Cabinet Secretary Gus O'Donnell told a civil servants' meeting earlier this week that liaison with the U.S. Treasury Department was tricky because key appointments had yet to be made.

"There is nobody there. You cannot believe how difficult it is," O'Donnell said in remarks carried on a website specialising in news about the civil service.

The U.S. Treasury has several key posts unfilled more than a month after President Barack Obama was sworn in and pledged that his economic team, led by Treasury Secretary Timothy Geithner, would fight the crisis full-on.

Britain is preparing to host the G20 summit of developed and emerging nations in London on April 2, a meeting it hopes will secure agreement on measures to combat the financial crisis.

Prime Minister Gordon Brown last week became the first European leader to meet Obama since the president took office in January.

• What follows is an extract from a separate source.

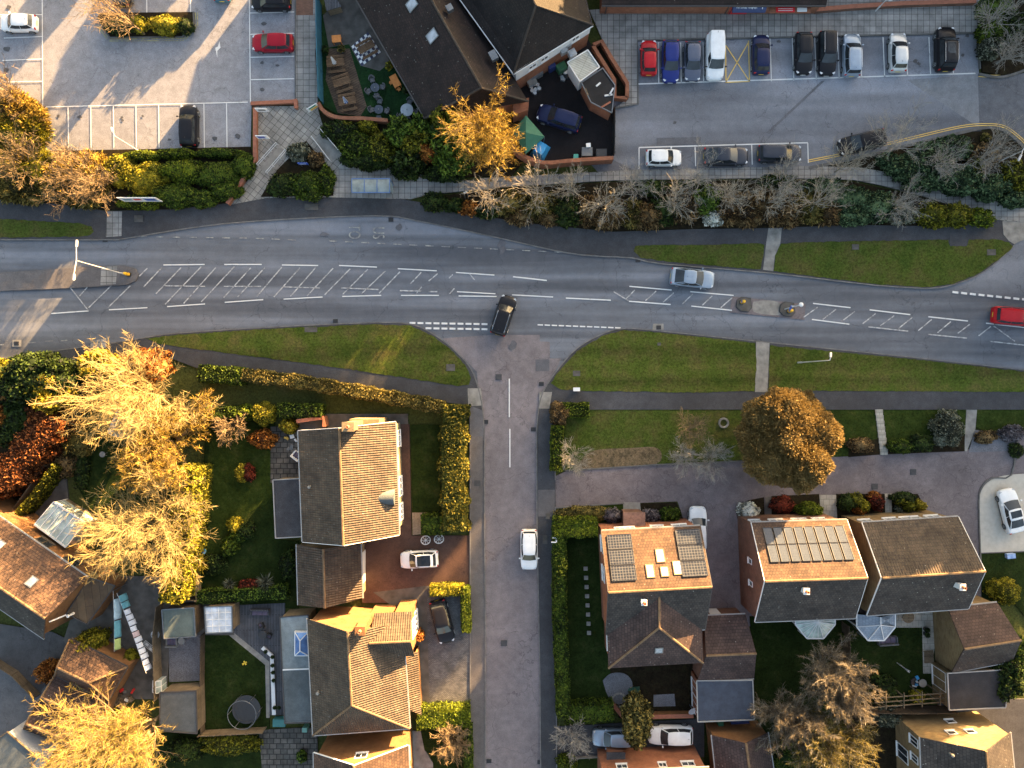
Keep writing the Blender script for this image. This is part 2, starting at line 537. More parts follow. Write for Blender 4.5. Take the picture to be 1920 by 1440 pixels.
def hedge(pts, w, h, mat, label, name='hedge', cat='hedge', dens=90, leaf=.09, z=0, rough=.06, aspect=1.2, top=None, group=None, round_=.25):
    """clipped hedge along photo points at its top; w, h metres"""
    P = [W(p[0], p[1], h) for p in pts]
    pts3 = []; nrm = []
    o0 = P[0]
    segs = [(P[i], P[i + 1]) for i in range(len(P) - 1)]
    mb = MB()
    for a, b in segs:
        d = (b - a).xy; L = d.length; d = d / L; n = Vector((-d.y, d.x))
        k = int(dens * L * (w + 2 * h))
        s = nr.uniform(-.02, 1.02, k) * L; q = nr.uniform(0, w + 2 * h, k)
        u = np.where(q < h, -w / 2, np.where(q < h + w, q - h - w / 2, w / 2)); zz = np.where(q < h, q, np.where(q < h + w, h, q - h - w))
        ph = s + a.x * 3
        wob = 1 + rough * (np.sin(ph * 2.1) + np.sin(ph * 5.3 + 1) * .6) + nr.normal(size=k) * .05
        # round the shoulders
        e = np.clip((np.abs(u) - (w / 2 - round_)) / round_, 0, 1) * np.clip((zz - (h - round_)) / round_, 0, 1)
        sc = 1 - .3 * e * round_ / max(w / 2, .2)
        zz2 = zz * (1 - .12 * e) * (.93 + .07 * wob) + nr.normal(size=k) * .03
        x = a.x + d.x * s + n.x * u * wob * sc; y = a.y + d.y * s + n.y * u * wob * sc
        pts3.append(np.stack([x, y, np.maximum(zz2, .02)], 1))
        nz = np.where((q >= h) & (q < h + w), 1.0, .15); sg = np.where(q < h, -1.0, np.where(q < h + w, 0.0, 1.0))
        nrm.append(np.stack([n.x * sg, n.y * sg, nz], 1))
    for e, sg in ((0, -1), (-1, 1)):      # end caps
        a, b = segs[e]; d = (b - a).xy.normalized(); n = Vector((-d.y, d.x)); p = a if e == 0 else b
        k = int(dens * w * h); u = nr.uniform(-w / 2, w / 2, k); zz = nr.uniform(0, h, k)
        pts3.append(np.stack([p.x + n.x * u + d.x * sg * .03, p.y + n.y * u + d.y * sg * .03, zz], 1))
        nrm.append(np.tile(np.array([[d.x * sg, d.y * sg, .2]]), (k, 1)))
    V = leaf_arrays(np.concatenate(pts3), np.concatenate(nrm), leaf, aspect, .95)
    nq = len(V)
    ribbon(mb, [p.xy for p in P], w * .86, -.04, h * .93)
    cv = np.array(mb.v); F = [[i + nq for i in f] for f in mb.f]
    o = mesh_obj(name, np.concatenate([V, cv]), F, mat, origin=(o0.x, o0.y, 0), quads=nq)
    return tag(o, label, cat, group)

def grow_branches(base, h, spread, seed, main=6, kids=(4, 4, 3), r0=.14, lean=(0, 0), fork=.25, droop=0., minr=.014, zfork=None):
    """segments (p0, p1, r0, r1) of a bare crown and list of twig tips"""
    r = random.Random(seed); segs = []; tips = []
    def grow(p, d, L, rad, lvl):
        n = 4 if lvl < 2 else 3
        q = p.copy(); dd = d.copy(); nodes = []
        for i in range(n):
            dd = (dd + Vector((r.gauss(0, .16), r.gauss(0, .16), r.gauss(.03, .1) - droop * lvl))).normalized()
            e = q + dd * L / n
            ra = rad * (1 - .55 * i / n); rb = rad * (1 - .55 * (i + 1) / n)
            segs.append((q, e, max(ra, minr), max(rb, minr * .7)))
            q = e; nodes.append((q.copy(), dd.copy(), rb))
        if lvl >= len(kids):
            tips.append((q.copy(), dd.copy())); return
        for j in range(kids[lvl]):
            t = (j + 1) / kids[lvl]; idx = min(n - 1, max(0 if lvl else 0, int(t * n - .01)))
            pp, d0, rr = nodes[idx]
            ax = Vector((r.gauss(0, 1), r.gauss(0, 1), r.gauss(0, 1))).cross(d0).normalized()
            ang = r.uniform(.35, .85) * (1 if j < kids[lvl] - 1 else .4)
            grow(pp, (Matrix.Rotation(ang, 3, ax) @ d0), L * r.uniform(.48, .68), max(rr * .68, minr), lvl + 1)
    base = Vector(base); zf = zfork if zfork is not None else h * fork
    top = base + Vector((lean[0] * .3, lean[1] * .3, zf))
    trunk = [base + Vector((0, 0, -.1)), (base + top) / 2 + Vector((.04, .03, 0)), top]
    for i in range(main):
        a = 2 * pi * i / main + r.uniform(-.35, .35)
        out = spread * r.uniform(.75, 1.05); up = (h - zf) * r.uniform(.65, 1.0)
        v = Vector((cos(a) * out * .72 + lean[0], sin(a) * out * .72 + lean[1], up * .8))
        grow(top + Vector((0, 0, -r.uniform(0, .25) * zf)), v.normalized(), v.length * .82, r0 * .62, 0)
    v = Vector((lean[0], lean[1], h - zf)); grow(top, v.normalized(), v.length * .8, r0 * .6, 0)
    return trunk, segs, tips

def seg_arrays(segs):
    A = np.array([s[0][:] for s in segs]); B = np.array([s[1][:] for s in segs])
    ra = np.array([[s[2]] for s in segs]); rb = np.array([[s[3]] for s in segs])
    d = unit(B - A); ref = np.where(np.abs(d[:, 2:3]) < .9, np.array([[0, 0, 1.]]), np.array([[1., 0, 0]]))
    t = unit(np.cross(d, ref)); b = np.cross(d, t)
    ring = [(t * cos(a) + b * sin(a)) for a in (0, 2.094, 4.189)]
    V = np.stack([A + q * ra for q in ring] + [B + q * rb for q in ring], 1)
    n = len(segs)
    quads = []
    for k in range(3):
        k2 = (k + 1) % 3
        quads.append(np.stack([V[:, k], V[:, k2], V[:, 3 + k2], V[:, 3 + k]], 1))
    return np.stack(quads, 1).reshape(-1, 3)

def bare_tree(px, py, h, spread, label, seed=1, mat=None, main=6, kids=(4, 4, 3), r0=.13, name='bare_tree', cat='tree', twigs=0, twig=.3, lean=(0, 0), droop=0, basez=0, group=None, at_top=True, fork=.25, minr=.016, twigmat=None, twigw=.05):
    """leafless tree; px,py = middle of its crown in the photo (or its foot when at_top is False)"""
    b = W(px, py, h * .65 if at_top else 0); b.z = basez
    if at_top: b.x -= lean[0]; b.y -= lean[1]
    trunk, segs, tips = grow_branches(b, h, spread, seed, main, kids, r0, lean, fork, droop, minr)
    root = thing(name, label, cat, (b.x, b.y, basez), 0, group)
    mb = MB(); mb.tube(trunk, [r0 * 1.15, r0, r0 * .8], 8); mb.build('trunk', mat or M_paleb, root, smooth=True)
    V = seg_arrays(segs)
    mesh_obj('branches', V, [], mat or M_paleb, root, quads=len(V))
    if twigs:
        ends = [s for s in segs if s[2] <= r0 * .3] or segs
        A = np.array([s[0][:] for s in ends]); B = np.array([s[1][:] for s in ends])
        idx = nr.integers(0, len(A), twigs); f = nr.uniform(0, 1, (twigs, 1))
        d = unit(B - A)[idx]
        al = unit(d + .75 * nr.normal(size=(twigs, 3)))
        P = A[idx] + (B - A)[idx] * f + al * twig * .6
        L = leaf_arrays(P, nr.normal(size=(twigs, 3)) + np.array([0, 0, .8]), twigw, twig / twigw, .4, along=al)
        mesh_obj('twigs', L, [], twigmat or mat or M_paleb, root, quads=len(L))
    return root

def spiky(px, py, r, h, mat, label, name='palm_shrub', cat='shrub', n=260):
    """rosette of sword leaves"""
    c = W(px, py, h * .7); root = thing(name, label, cat, (c.x, c.y, 0))
    d = unit(nr.normal(size=(n, 3)) + np.array([0, 0, .35])); d = d[d[:, 2] > -.25]
    L = nr.uniform(.7, 1.05, (len(d), 1)) * r
    P = np.array([c.x, c.y, h * .62]) + d * L * .5
    P[:, 2] += .0
    V = leaf_arrays(P, np.cross(d, nr.normal(size=d.shape)) + np.array([0, 0, .6]), .05, r * .5 / .05, .2, along=d * 6)
    mesh_obj('leaves', V, [], mat, root, quads=len(V))
    mb = MB(); mb.tube([(c.x, c.y, -.05), (c.x, c.y, h * .62)], [.11, .09], 8); mb.build('trunk', M_bark, root)
    return root
# ------------------------------------------------------------------ vehicles (local: nose towards +X)
def interp(tab, x):
    for i in range(len(tab) - 1):
        a, b = tab[i], tab[i + 1]
        if x <= b[0]:
            t = (x - a[0]) / (b[0] - a[0]) if b[0] > a[0] else 0
            return a[1] + (b[1] - a[1]) * t
    return tab[-1][1]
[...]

"The Cabinet Secretary was talking at a public service conference," O'Donnell's office said in a statement.

"His comments — a comparison of the appointments systems in the UK and US administrations — were taken out of context. The government's relationship with the Obama administration is strong, and working relationships are good at every level."

Separately, Brown's office rejected criticism that a focus on "red herring" issues such as bankers' bonuses and tax havens risked turning the G20 summit into a "catastrophe".

The Financial Times newspaper quoted Martin Broughton, president of employers' group the Confederation of British Industry, as saying it would be "nothing short of a catastrophe, when you've got an opportunity to make a difference, that you get bogged down" in irrelevant issues.

"We don't accept that at all," Brown's spokesman said.

The summit will deal with world economic issues but it is also important to examine bankers' pay, he said.

He said there were "clearly different views" in the debate over protectionism versus free trade. Brown wants a strong commitment from the summit to keep markets open.

The spokesman dismissed another newspaper report that the summit could cost British taxpayers 50 million pounds ($69 million), saying the official estimate was 19 million pounds.

Geithner will attend a meeting of Group of 20 finance ministers and central bankers in southern England on Friday and Saturday. His call for other countries to emulate Washington's huge fiscal stimulus drew a cool response from European nations.